Il primo e più importante passaporto è quello della nostra umanità
Gentile direttore,
le infelici dichiarazioni dell’attuale ministro dell’Interno al cospetto dei morti di migrazione mi confermano in un’amara constatazione: chi ascende a grandi responsabilità quasi sempre si chiude in torri d’avorio che nulla hanno a che fare con la fatica, la sofferenza, la disperazione ma anche la speranza degli esseri umani. Che si sia eredi di ideologie nostalgiche o smarrite (destra e sinistra significano davvero qualcosa o dobbiamo finalmente cercare nuove parole per definire le scelte che facciamo?), dentro la torre si perde il contatto con la carne e il sangue della quotidianità. A cosa può servire un esercizio del potere che giustifica sé stesso e il proprio interessato racconto del mondo? Che attribuisce solo all’altro colpe, responsabilità ed errori? Che agisce come se si fosse all’interno di un gioco di ruolo dove regole, azioni e personaggi possono essere anche affascinanti, ma mai reali? L’unica simulazione necessaria sarebbe quella di spogliarsi dei propri panni e indossare quelli di chi ha perso tutto tranne la speranza. Mettersi nei panni di chi viene usato e abusato dai governi con cui si fanno intese decantate come risolutive. Mettersi nei panni di chi dopo aver vinto un game (ovvero un viaggio della speranza) viene picchiato e torturato da un governo che chiami “amico” perché tu lo hai respinto infrangendo le tue stesse leggi (cosa che accade di nuovo anche in questo Nordest d’Italia). Mettersi nei panni di chi passa la notte all’addiaccio perché è chiusa la stazione dove la mattina dopo vorresti prendere il treno del tuo domani (a Gorizia). Mettersi nei panni di chi non può nemmeno stendere la mano per chiedere aiuto nei centri città e deve spezzarsi la schiena per coltivare le eccellenze italiane (al nord come al sud), rischiando la vita se chiede il rispetto della propria umanità. E l’elenco dei panni da mettersi addosso non finisce certo qui. Panni di tutte le fogge e latitudini. Nostrani ed esotici. Se poi in questi panni non trovassimo un passaporto di carta o plastica dovremmo avere il senso delle proporzioni, anzi, della gerarchia delle fonti. Il primo vero passaporto, quello che precede tutti gli altri per importanza, è quello della nostra umanità. Quello che ci dichiara fratelli tutti e che deve aprire tutte le porte. A cominciare da quella del cuore. Con gratitudine e profonda stima.

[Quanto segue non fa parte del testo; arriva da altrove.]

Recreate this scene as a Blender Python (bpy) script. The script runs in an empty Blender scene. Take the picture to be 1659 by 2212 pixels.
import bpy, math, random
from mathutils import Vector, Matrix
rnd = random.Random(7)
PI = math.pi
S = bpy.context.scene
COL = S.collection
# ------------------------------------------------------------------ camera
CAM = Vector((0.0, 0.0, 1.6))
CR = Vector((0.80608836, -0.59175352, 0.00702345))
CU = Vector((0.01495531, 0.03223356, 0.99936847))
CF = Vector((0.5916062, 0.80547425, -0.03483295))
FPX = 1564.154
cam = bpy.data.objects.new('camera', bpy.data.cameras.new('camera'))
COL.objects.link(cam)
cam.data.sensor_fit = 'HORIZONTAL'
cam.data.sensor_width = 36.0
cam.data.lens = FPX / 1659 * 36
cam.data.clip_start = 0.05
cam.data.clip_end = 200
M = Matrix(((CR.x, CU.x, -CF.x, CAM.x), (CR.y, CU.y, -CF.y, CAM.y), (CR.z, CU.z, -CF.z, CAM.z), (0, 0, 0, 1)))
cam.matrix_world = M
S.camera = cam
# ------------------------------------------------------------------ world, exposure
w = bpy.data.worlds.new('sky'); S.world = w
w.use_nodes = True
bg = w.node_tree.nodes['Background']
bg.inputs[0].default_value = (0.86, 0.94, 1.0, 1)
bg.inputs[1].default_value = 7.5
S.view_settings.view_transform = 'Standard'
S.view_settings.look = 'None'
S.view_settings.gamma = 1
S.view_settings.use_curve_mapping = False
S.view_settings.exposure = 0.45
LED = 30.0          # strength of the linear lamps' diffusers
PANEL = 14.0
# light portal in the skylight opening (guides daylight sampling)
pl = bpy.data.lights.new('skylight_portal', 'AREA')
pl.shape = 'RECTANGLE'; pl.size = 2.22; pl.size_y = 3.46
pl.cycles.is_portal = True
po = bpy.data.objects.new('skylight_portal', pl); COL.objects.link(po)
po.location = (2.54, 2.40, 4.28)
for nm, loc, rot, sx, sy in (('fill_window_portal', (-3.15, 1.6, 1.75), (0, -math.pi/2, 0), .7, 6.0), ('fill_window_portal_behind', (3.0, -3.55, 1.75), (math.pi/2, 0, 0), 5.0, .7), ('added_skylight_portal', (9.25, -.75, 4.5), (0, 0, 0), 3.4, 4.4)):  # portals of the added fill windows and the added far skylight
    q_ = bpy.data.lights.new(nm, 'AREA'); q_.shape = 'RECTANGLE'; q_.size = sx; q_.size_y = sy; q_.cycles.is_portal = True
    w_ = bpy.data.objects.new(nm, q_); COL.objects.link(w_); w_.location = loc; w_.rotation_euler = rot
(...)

Bernardo De Santis, Capriva del Friuli (Go)
Il mestiere di chi fa un giornale, per me, può essere definito come l’impegno a trovare parole e immagini perché i lettori e le lettrici entrino nei fatti, li comprendano e ci riflettano e li riflettano nelle proprie esistenze, contribuendo a cambiare le cose storte e custodire e rafforzare i giusti processi e cammini nella vita delle persone e delle comunità. Sono sempre specialmente felice quando, come oggi, gentile e caro amico, posso specchiarmi pienamente, io, nelle parole di chi mi e ci legge. “Mettermi nei panni dell’altro” è una delle idee chiave della civiltà che ho imparato ad amare e che vorrei aiutare a realizzare per davvero e sempre di più. Grazie di cuore.